The Slovenia Times

Light at the End of the Tunnel?



The whole crusade against it makes total sense, but there's a problem: radical estimates suggests that around 80 percent of jobs in Slovenia were arranged through personal connections. That means that many who moan over the situation actually benefited from it.
We may start out as idealistic job seekers, but most of us soon realise that many job adverts are placed just to follow procedure - the one who gets the job will be the one who was "recommended". Realise that, and it's not long before you give in and start inviting people to dinners and cultivating useful friendships.
When these practices happen in the world of small business and lower bureaucracy, and when favours represent nothing more than an invitation to a barbeque, it's easy to dismiss it as harmless. It's when such an attitude extends to the world of multi-million Euro deals between the state and privately owned business that it's time to worry. This sort of thing might have been widely accepted practice in times of socialism, but the problem is that the change of system has done nothing to eradicate it. On the contrary: by lifting restraints on individual wealth, it's actually made matters worse. In the past 20 years of our capitalist economy, little reward has been left for the fair-players in certain businesses. They quickly become uncompetitive and in many cases it was either accept the "rules" or stay on the margins.

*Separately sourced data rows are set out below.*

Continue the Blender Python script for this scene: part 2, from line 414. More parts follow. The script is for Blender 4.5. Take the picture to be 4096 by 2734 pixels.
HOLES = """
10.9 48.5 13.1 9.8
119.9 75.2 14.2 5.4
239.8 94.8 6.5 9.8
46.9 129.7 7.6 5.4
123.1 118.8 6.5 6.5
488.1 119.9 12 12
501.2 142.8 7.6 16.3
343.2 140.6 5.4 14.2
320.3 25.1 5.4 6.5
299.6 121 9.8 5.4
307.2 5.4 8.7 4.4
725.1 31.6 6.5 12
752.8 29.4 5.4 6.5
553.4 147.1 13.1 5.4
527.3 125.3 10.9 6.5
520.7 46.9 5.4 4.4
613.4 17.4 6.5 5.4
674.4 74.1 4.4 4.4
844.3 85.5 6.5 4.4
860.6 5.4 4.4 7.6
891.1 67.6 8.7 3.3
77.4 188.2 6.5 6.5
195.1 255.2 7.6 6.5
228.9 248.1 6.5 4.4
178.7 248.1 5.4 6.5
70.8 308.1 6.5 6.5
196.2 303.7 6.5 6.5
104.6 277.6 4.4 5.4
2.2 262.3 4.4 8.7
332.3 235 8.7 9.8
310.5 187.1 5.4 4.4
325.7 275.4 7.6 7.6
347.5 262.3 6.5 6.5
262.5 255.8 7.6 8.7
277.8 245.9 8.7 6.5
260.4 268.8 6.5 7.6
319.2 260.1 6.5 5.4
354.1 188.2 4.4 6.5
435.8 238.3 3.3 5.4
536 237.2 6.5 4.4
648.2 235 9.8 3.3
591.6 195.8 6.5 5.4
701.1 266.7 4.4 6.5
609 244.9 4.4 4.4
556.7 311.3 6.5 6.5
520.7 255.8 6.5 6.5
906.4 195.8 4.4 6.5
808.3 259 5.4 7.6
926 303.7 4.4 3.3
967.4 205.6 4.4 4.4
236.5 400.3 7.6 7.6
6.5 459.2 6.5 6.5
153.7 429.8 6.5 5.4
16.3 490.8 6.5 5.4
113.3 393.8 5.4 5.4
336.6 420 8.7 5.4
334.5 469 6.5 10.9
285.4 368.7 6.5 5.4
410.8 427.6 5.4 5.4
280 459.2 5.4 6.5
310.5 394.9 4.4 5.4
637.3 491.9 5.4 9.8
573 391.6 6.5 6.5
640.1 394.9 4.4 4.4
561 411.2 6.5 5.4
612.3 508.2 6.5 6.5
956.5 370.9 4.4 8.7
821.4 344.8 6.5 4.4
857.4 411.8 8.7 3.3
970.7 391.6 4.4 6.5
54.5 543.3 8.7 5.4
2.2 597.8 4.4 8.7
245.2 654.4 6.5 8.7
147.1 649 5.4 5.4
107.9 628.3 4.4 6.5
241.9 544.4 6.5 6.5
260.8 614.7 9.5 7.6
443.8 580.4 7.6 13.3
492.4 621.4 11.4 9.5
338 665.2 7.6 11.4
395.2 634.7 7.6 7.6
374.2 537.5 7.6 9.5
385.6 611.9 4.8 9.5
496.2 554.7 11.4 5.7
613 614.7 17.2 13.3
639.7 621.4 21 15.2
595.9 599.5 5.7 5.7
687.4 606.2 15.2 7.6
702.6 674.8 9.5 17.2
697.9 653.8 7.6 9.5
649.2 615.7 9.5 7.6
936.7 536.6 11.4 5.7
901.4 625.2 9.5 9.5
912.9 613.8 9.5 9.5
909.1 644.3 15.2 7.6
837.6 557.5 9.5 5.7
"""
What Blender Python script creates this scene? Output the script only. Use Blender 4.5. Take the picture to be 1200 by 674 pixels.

The crescendo has come with the previous government's wave of privatisation and the worldwide economic crisis. State-owned banks issued loans to individuals in order buy out the shares in state-owned companies. Needless to say most people involved knew the other stakeholders well. As the economic crisis kicked in, the share values sunk far below the actual debts. The perversion became so obvious that everyone quickly realised that taxpayers are now repaying the sins of the business elite. "Tycoons" became the embodiment of corruption and clientelism and, as such, the ultimate enemies of the people.
The Commission for Prevention of Corruption, which under its new boss Goran Klemenčič has become a highly trustworthy institution, has now blessed us with a work of art. They have released a piece of online software which allows any user to peek into the transactions of budget-sponsored companies. It displays raw data which of course needs proper interpretation, but some numbers are shocking enough on first sight. It also doesn't require much analysis to find out that certain companies enjoyed enormous privileges just under a certain government. Interesting, because in the world of politics any party will always say it is "us" who are fair and transparent against "them", who are corrupt. Actually it needs to be that way, because pointing to another is a means to make the own sin more relative.
As the corruption watchdog has pointed out, Slovenian corruption is systemic, not administrative. This is a more academic rephrase of a common finding that over here it's very difficult to bribe an officer, while the state administration is highly corrupt. If this means that the individuals can keep their integrity even while the society as a whole works against it, at least some optimism remains - optimism that bad attitudes have reached their turning point. That all the bits and pieces, the revelations and the new software are leading to the conclusion that a transparent country is in everyone's interest. And that these conclusions will guide a new generation of businessmen, politicians and voters. Too much to hope for?